What does Wikipedia sound like? That might seem like the opening line of a joke told at South by Southwest, but it's actually the basis of a new open-source project that turns Wikipedia edits into audio and animations.

Listen to Wikipedia mines data from Wikipedia's recent changes feed, turning additions into bells and subtractions into guitar strumming. The resulting audio, somewhat surprisingly, makes for the kind of soothing soundscape you might hear during a meditation class or massage. (NSFW if you want to stay awake.) The pitch changes according to the size of the edit.

On the visual side of things, green circles represent anonymous edits, while purple circles indicate edits by bots and white circles connote edits by registered users. The size of the overlapping circles depends on the amount of edits to an article. As new users join the site, they get a welcome message at the top of the ever-changing graphic, and a tally of edits per minute appears at the bottom. (At last glance, it was hitting 115.)

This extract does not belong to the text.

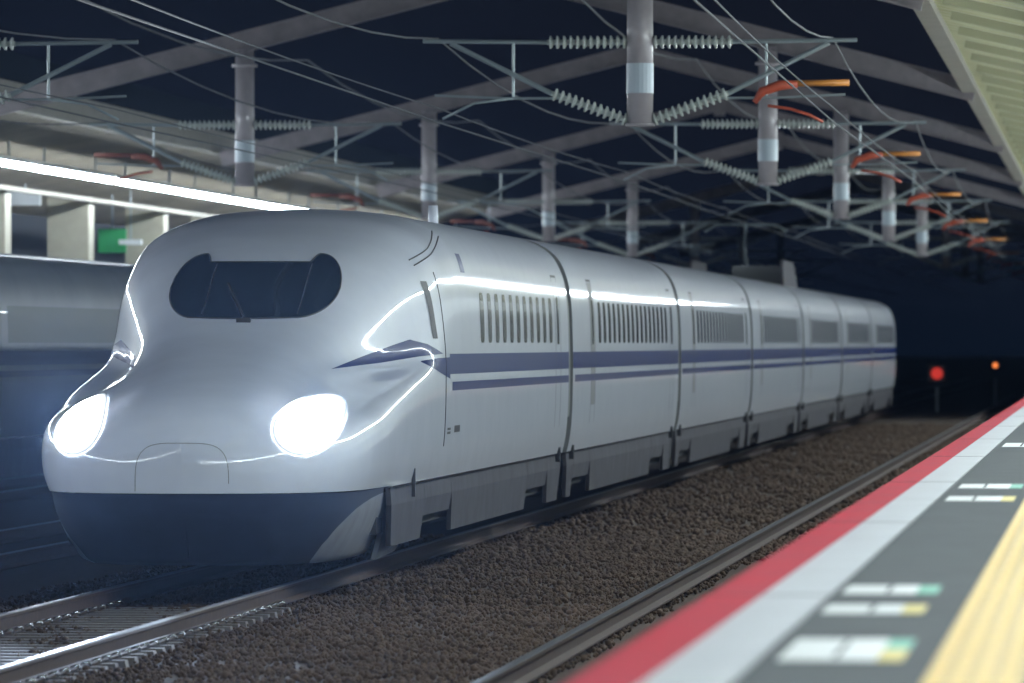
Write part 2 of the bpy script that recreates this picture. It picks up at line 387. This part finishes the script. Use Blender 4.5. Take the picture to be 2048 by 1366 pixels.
ordn = ['nearest steel portal frame with the largest hanging posts','second steel portal frame from the front, its rafters crossing the top border','third steel portal frame from the front, behind the second','fourth steel portal frame from the front','fifth steel portal frame, its post the last one reaching low over the train','sixth steel portal frame, dim beyond the canopy ends','seventh steel portal frame, very dim in the distance','farthest steel portal frame almost lost in the dark']
for k in range(8):
    o = p0 if k == 0 else copy_tree(p0); o.location = (0, 99.3+37.2*k, 0); o['label'] = ordn[k]
# overhead wires
for t, nm in zip(TR, ['nearest track by the red platform edge','track of the headlit white train','unlit track behind the headlit train','far track of the standing train']):
    ys = [24.9 + 37.2*k for k in range(13)]
    for kind, z, rad in (('contact_wire', 5.06, .011), ('auxiliary_wire', 5.24, .009), ('messenger_wire', 6.12, .013)):
        pts = []
        for a, c in zip(ys[:-1], ys[1:]):
            for q in range(8):
                u = q/8; sag = 0 if kind == 'contact_wire' else (.05 if kind == 'auxiliary_wire' else .38)
                zig = .06*(1 if int(round((a-24.9)/37.2)) % 2 else -1)*(1-2*u)
                pts.append((-t+zig, a+(c-a)*u, z - 4*sag*u*(1-u)))
        b = MB(); b.tube(pts, rad, 6)
        o = b.build(kind, M_wire); word = {'contact_wire':'lowest overhead contact wire','auxiliary_wire':'middle auxiliary overhead wire','messenger_wire':'sagging upper messenger wire over its track'}[kind]
        tag(o, f'{word} above the {nm}', 'overhead wire', 'overhead line wires')
# return feeder cables along the rafters
for x, z, lab in ((7.2, 7.2, 'feeder cable strung above the headlit train, right of the roof ridge'), (14.0, 7.2, 'feeder cable strung above the standing train side, left of the roof ridge')):
    pts = []
    for k in range(12):
        for q in range(6):
            u = q/6; pts.append((-x, 24.9+37.2*(k+u), z - 4*.4*u*(1-u)))
    tag(MB().tube(pts, .016, 6).build('feeder_cable', M_wire), lab, 'cable')

# ------------------------------------------------------------------ trains
FULL = [(1.60,.88),(1.655,1.10),(1.68,1.50),(1.684,1.95),(1.682,2.30),(1.674,2.62),(1.650,2.90),(1.59,3.17),(1.44,3.43),(1.05,3.60),(.48,3.65),(0,3.67)]
# half sections, bottom edge -> crown: (lateral, height)
ST = {
 0.0: [(0,.88),(0,.95),(0,1.02),(0,1.08),(0,1.13),(0,1.18),(0,1.22),(0,1.25),(0,1.28),(0,1.30),(0,1.32),(0,1.33)],
 0.12:[(.62,.88),(.64,.98),(.64,1.08),(.62,1.16),(.58,1.23),(.53,1.28),(.46,1.33),(.38,1.37),(.29,1.40),(.19,1.42),(.09,1.44),(0,1.44)],
 0.4: [(.98,.88),(1.01,.99),(1.02,1.12),(1.0,1.22),(.95,1.31),(.86,1.39),(.74,1.45),(.61,1.51),(.47,1.55),(.31,1.58),(.15,1.60),(0,1.60)],
 0.8: [(1.23,.88),(1.27,1.0),(1.28,1.15),(1.26,1.27),(1.20,1.38),(1.09,1.47),(.94,1.54),(.77,1.60),(.59,1.66),(.39,1.71),(.19,1.735),(0,1.74)],
 1.4: [(1.40,.88),(1.45,1.01),(1.47,1.18),(1.45,1.33),(1.37,1.46),(1.24,1.54),(1.06,1.61),(.86,1.69),(.65,1.77),(.43,1.83),(.21,1.86),(0,1.87)],
 2.2: [(1.49,.88),(1.55,1.03),(1.575,1.24),(1.56,1.43),(1.49,1.56),(1.33,1.63),(1.12,1.69),(.90,1.78),(.68,1.88),(.45,1.96),(.22,1.99),(0,2.0)],
 3.2: [(1.53,.88),(1.59,1.04),(1.61,1.30),(1.60,1.53),(1.53,1.65),(1.37,1.71),(1.15,1.78),(.93,1.90),(.70,2.03),(.47,2.11),(.23,2.14),(0,2.15)],
 4.4: [(1.55,.88),(1.61,1.05),(1.635,1.36),(1.64,1.64),(1.61,1.77),(1.44,1.83),(1.16,1.87),(.98,2.02),(.82,2.20),(.55,2.31),(.27,2.345),(0,2.35)],
 5.4: [(1.57,.88),(1.625,1.06),(1.65,1.40),(1.655,1.72),(1.63,1.87),(1.46,1.92),(1.18,1.95),(1.06,2.16),(.95,2.42),(.66,2.56),(.32,2.60),(0,2.61)],
 6.4: [(1.58,.88),(1.635,1.07),(1.66,1.42),(1.667,1.79),(1.655,1.94),(1.54,1.99),(1.34,2.04),(1.26,2.32),(1.14,2.68),(.80,2.92),(.38,2.98),(0,2.99)],
 7.3: [(1.585,.88),(1.642,1.08),(1.67,1.45),(1.675,1.85),(1.668,2.00),(1.60,2.07),(1.49,2.20),(1.45,2.52),(1.33,2.92),(.93,3.17),(.42,3.23),(0,3.24)],
 8.1: [(1.59,.88),(1.646,1.09),(1.675,1.47),(1.68,1.90),(1.677,2.06),(1.65,2.20),(1.61,2.42),(1.57,2.74),(1.43,3.10),(.99,3.33),(.46,3.40),(0,3.41)],
 9.2: [(1.60,.88),(1.653,1.10),(1.68,1.49),(1.684,1.93),(1.68,2.22),(1.665,2.48),(1.635,2.80),(1.575,3.06),(1.41,3.34),(1.02,3.50),(.47,3.555),(0,3.57)],
 10.9: FULL}
def pchip(x, y, xq):
    x = np.asarray(x, float); y = np.asarray(y, float); h = np.diff(x); dl = np.diff(y)/h; d = np.zeros_like(y)
    for i in range(1, len(x)-1):
        if dl[i-1]*dl[i] > 0:
            w1 = 2*h[i]+h[i-1]; w2 = h[i]+2*h[i-1]; d[i] = (w1+w2)/(w1/dl[i-1]+w2/dl[i])
    d[0] = dl[0]; d[-1] = dl[-1]
    k = np.clip(np.searchsorted(x, xq)-1, 0, len(x)-2); t = (xq-x[k])/h[k]
    return (2*t**3-3*t**2+1)*y[k] + (t**3-2*t**2+t)*h[k]*d[k] + (-2*t**3+3*t**2)*y[k+1] + (t**3-t**2)*h[k]*d[k+1]
NT = 96
def bspline(ctrl, n):
    c = np.asarray(ctrl, float); c = np.concatenate([[2*c[0]-c[1]], c, [2*c[-1]-c[-2]]])
    m = len(c)-3; out = []
    for i in range(n+1):
        u = i/n*m; k = min(int(u), m-1); t = u-k
        b = [(1-t)**3/6, (3*t**3-6*t**2+4)/6, (-3*t**3+3*t**2+3*t+1)/6, t**3/6]
        out.append(sum(b[j]*c[k+j] for j in range(4)))
    return np.array(out)
def section(ctrl):      # full closed-over-top section, right (+lat) bottom to left bottom
    full = [tuple(p) for p in ctrl] + [(-p[0], p[1]) for p in reversed(ctrl[:-1])]
    return bspline(full, NT)
keys = sorted(ST); U = np.sqrt(np.array(keys))
def nose_ctrl(s):
    u = math.sqrt(s); return [(float(pchip(U, [ST[k][j][0] for k in keys], np.array([u]))[0]), float(pchip(U, [ST[k][j][1] for k in keys], np.array([u]))[0])) for j in range(12)]
SEC = section(FULL)
half = SEC[:NT//2+1]; zz = half[:,1]; ll = half[:,0]
def lat(z): return float(np.interp(z, zz, ll))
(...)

"There's something reassuring about knowing that every user makes a noise, every edit has a voice in the roar," creators Stephen LaPorte and Mahmoud Hashemi say on the site for L2W. (That's the project's rap name.)

LaPorte and Hashemi built Listen to Wikipedia using D3 and HowlerJS, and cite as their inspiration Listen to Bitcoin, a digital project by Maximillian Laumeister that floats visualizations of Bitcoin transactions.

Wikipedia, a constantly shifting resource that hasn't been free of rancor and controversy, has never been so calming.